Even after the 2004 election, some Democrats believed that Bush had “stolen” the election in Ohio. According to The New Yorker, this was not merely a belief of the lunatic fringe: “In 2004, when Kerry lost the Presidential race to George W. Bush, who is widely considered the worst President of the modern era, he refused to challenge the results, despite his suspicion that in certain states, particularly Ohio, where the Electoral College count hinged, proxies for Bush had rigged many voting machines.”

In other words, the last presidential election where a Republican won and the Democrat didn’t contend that the winner cheated was 1988. In my adult life, there have been only two possible outcomes to a presidential election: A Democratic win or a Republican win that Democrats believe is illegitimate.

If you believe that the past three Republican presidential victories are the result of cheating, you have a child’s view of the world, where your side is always right and your side should always win. Yes, Trump’s a boor, incapable of brushing off petty insults, and completely unlike any president we’ve had before. But I’ve seen all the “not my president” and “selected, not elected” crap before, for a much more decent, dignified man. Let’s turn the clock back sixteen years:

George W. Bush’s motorcade lurched through the largest inaugural protests since Richard Nixon on Saturday, enduring thousands of protesters who hurled insults, bottles, tomatoes and an egg. Protesters clashed briefly with police clad in riot gear at a few flash points while Bush remained inside his armored stretch car for most of the parade up a soggy, cold Pennsylvania Avenue. Police ordered the motorcade to slow in anticipation of some protests, and then to speed through others. A couple of protesters threw bottles and tomatoes before the presidential limousine arrived, and one hurled an egg that landed near the motorcade, the Secret Service said.

George W. Bush indisputably had his flaws, but he was a gracious man who tried to treat his opposition with a certain amount of respect and who appreciated the dignity and decorum of the office. He reached out after that bitterly divided election, inviting the Kennedys to the White House for a screening of a film about JFK, and paying tribute to Rep. Joe Moakley in his first address to Congress. Plenty of the same Democrats complaining the loudest now — John Lewis, Al Sharpton, Michael Moore — treated Bush like crap.

I simply don’t believe that Democrats are upset because Trump is uniquely bad as a person or a president. History tells me that they’re upset because a Republican won.

Farewell, President Obama. A Kind, Appreciative, Parting Thought…

Our old friend Patrick Brennan reminds us of one of President Obama’s best moments, one that many of us overlooked at the time…

The president of the United States — the country we worry is losing all touch with religious faith, with Christian values, with any spirituality at all — there he is, going solo in what might as well be a beatitude of the black church, singing a rousing spiritual, with AME clergy, in their purple robes and two centuries of tradition, joining him in heavenly praise.

Yes, it wasn’t exactly impromptu — but it was a cappella, and it was an exceptional spiritual moment on full display to a mass culture that has precious few of them.
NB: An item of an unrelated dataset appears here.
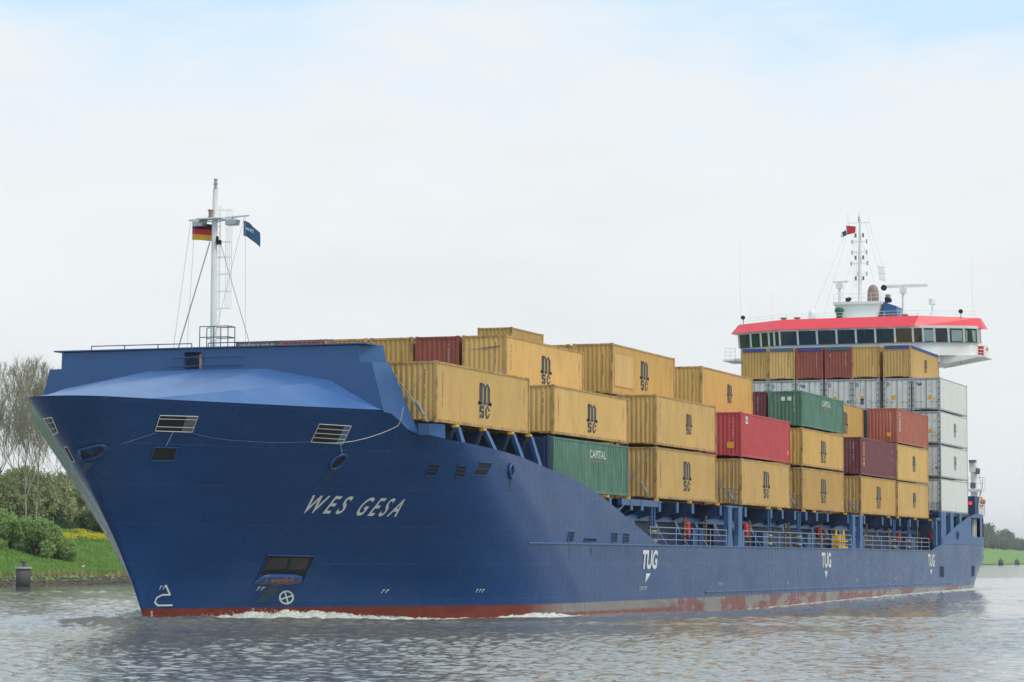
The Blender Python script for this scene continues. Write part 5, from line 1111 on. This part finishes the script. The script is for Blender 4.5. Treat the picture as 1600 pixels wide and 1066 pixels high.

The words the president continues on with — “Clementa Pinckney found that grace, Cynthia Hurd found that grace . . .” — are no less beautiful. When a Christian says those words — when John Newton wrote them, and Obama sang them — it’s not about some kind of anodyne, humanistic grace. It’s about Grace. It’s the president of the United States proclaiming the beatific vision.

He who sings, Saint Augustine said, prays twice. I didn’t agree with much of what President Obama did in office, but I’m so glad he sang on that day in Charleston, when we needed at least double the prayers.

ADDENDA: RIP, Miguel Ferrer, known for Twin Peaks, Robocop, NCIS: Los Angeles, and a slew of other movies and television shows.